- [Task to complete]: Write the data out again, character for character, with no images.
Start Dataset excerpt
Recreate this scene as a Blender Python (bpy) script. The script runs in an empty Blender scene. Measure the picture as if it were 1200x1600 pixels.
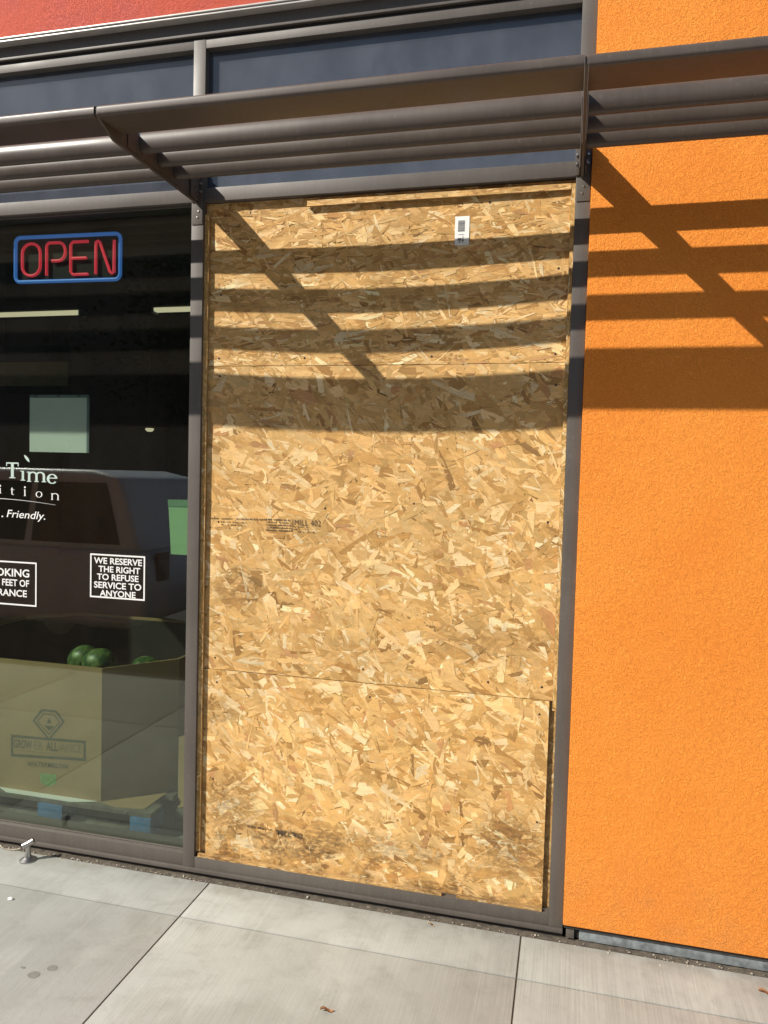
import bpy, bmesh, math, random
from mathutils import Vector, Matrix
random.seed(7)
S = bpy.context.scene
COL = S.collection

# ------------------------------------------------------------------ camera
cam = bpy.data.cameras.new('camera')
co = bpy.data.objects.new('camera', cam); COL.objects.link(co)
RM = ((0.970252633959648, -0.23931230997621727, -0.03659842330227367),
      (0.24067721744444562, 0.9698211026831653, 0.039006483994436285),
      (0.026159191454717415, -0.046654550520351834, 0.9985685002132699))
co.matrix_world = Matrix(((RM[0][0], RM[0][2], -RM[0][1], -0.0346),
                          (RM[1][0], RM[1][2], -RM[1][1], -2.7190),
                          (RM[2][0], RM[2][2], -RM[2][1], 1.6468), (0, 0, 0, 1)))
cam.sensor_fit = 'HORIZONTAL'; cam.sensor_width = 36.0
cam.lens = 36.0 * 1168.62 / 1200.0
cam.clip_start = 0.05; cam.clip_end = 500
S.camera = co

# ------------------------------------------------------------------ light
SUN = Vector((1.35, 1.0, -1.325)).normalized()          # direction the light travels
elev = math.asin(-SUN.z); rot = math.atan2(-SUN.x, -SUN.y)
w = bpy.data.worlds.new('World'); S.world = w; w.use_nodes = True
nt = w.node_tree
sky = nt.nodes.new('ShaderNodeTexSky'); sky.sky_type = 'NISHITA'; sky.sun_disc = False
sky.sun_elevation = elev; sky.sun_rotation = rot
bg = nt.nodes['Background']; bg.inputs[1].default_value = 0.062
nt.links.new(sky.outputs[0], bg.inputs[0])
sl = bpy.data.lights.new('sun', 'SUN'); sl.energy = 4.6; sl.angle = math.radians(0.5); sl.color = (1.0, 0.94, 0.84)
so = bpy.data.objects.new('sun', sl); COL.objects.link(so)
so.rotation_mode = 'QUATERNION'; so.rotation_quaternion = SUN.to_track_quat('-Z', 'Y'); so.location = (-9, -8, 9)
S.view_settings.view_transform = 'Standard'; S.view_settings.look = 'None'
S.view_settings.gamma = 1.0; S.view_settings.exposure = 0.52; S.view_settings.use_curve_mapping = False
S.cycles.max_bounces = 8; S.cycles.transparent_max_bounces = 16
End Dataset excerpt
- [Right answer]:
Recreate this scene as a Blender Python (bpy) script. The script runs in an empty Blender scene. Measure the picture as if it were 1200x1600 pixels.
import bpy, bmesh, math, random
from mathutils import Vector, Matrix
random.seed(7)
S = bpy.context.scene
COL = S.collection

# ------------------------------------------------------------------ camera
cam = bpy.data.cameras.new('camera')
co = bpy.data.objects.new('camera', cam); COL.objects.link(co)
RM = ((0.970252633959648, -0.23931230997621727, -0.03659842330227367),
      (0.24067721744444562, 0.9698211026831653, 0.039006483994436285),
      (0.026159191454717415, -0.046654550520351834, 0.9985685002132699))
co.matrix_world = Matrix(((RM[0][0], RM[0][2], -RM[0][1], -0.0346),
                          (RM[1][0], RM[1][2], -RM[1][1], -2.7190),
                          (RM[2][0], RM[2][2], -RM[2][1], 1.6468), (0, 0, 0, 1)))
cam.sensor_fit = 'HORIZONTAL'; cam.sensor_width = 36.0
cam.lens = 36.0 * 1168.62 / 1200.0
cam.clip_start = 0.05; cam.clip_end = 500
S.camera = co

# ------------------------------------------------------------------ light
SUN = Vector((1.35, 1.0, -1.325)).normalized()          # direction the light travels
elev = math.asin(-SUN.z); rot = math.atan2(-SUN.x, -SUN.y)
w = bpy.data.worlds.new('World'); S.world = w; w.use_nodes = True
nt = w.node_tree
sky = nt.nodes.new('ShaderNodeTexSky'); sky.sky_type = 'NISHITA'; sky.sun_disc = False
sky.sun_elevation = elev; sky.sun_rotation = rot
bg = nt.nodes['Background']; bg.inputs[1].default_value = 0.062
nt.links.new(sky.outputs[0], bg.inputs[0])
sl = bpy.data.lights.new('sun', 'SUN'); sl.energy = 4.6; sl.angle = math.radians(0.5); sl.color = (1.0, 0.94, 0.84)
so = bpy.data.objects.new('sun', sl); COL.objects.link(so)
so.rotation_mode = 'QUATERNION'; so.rotation_quaternion = SUN.to_track_quat('-Z', 'Y'); so.location = (-9, -8, 9)
S.view_settings.view_transform = 'Standard'; S.view_settings.look = 'None'
S.view_settings.gamma = 1.0; S.view_settings.exposure = 0.52; S.view_settings.use_curve_mapping = False
S.cycles.max_bounces = 8; S.cycles.transparent_max_bounces = 16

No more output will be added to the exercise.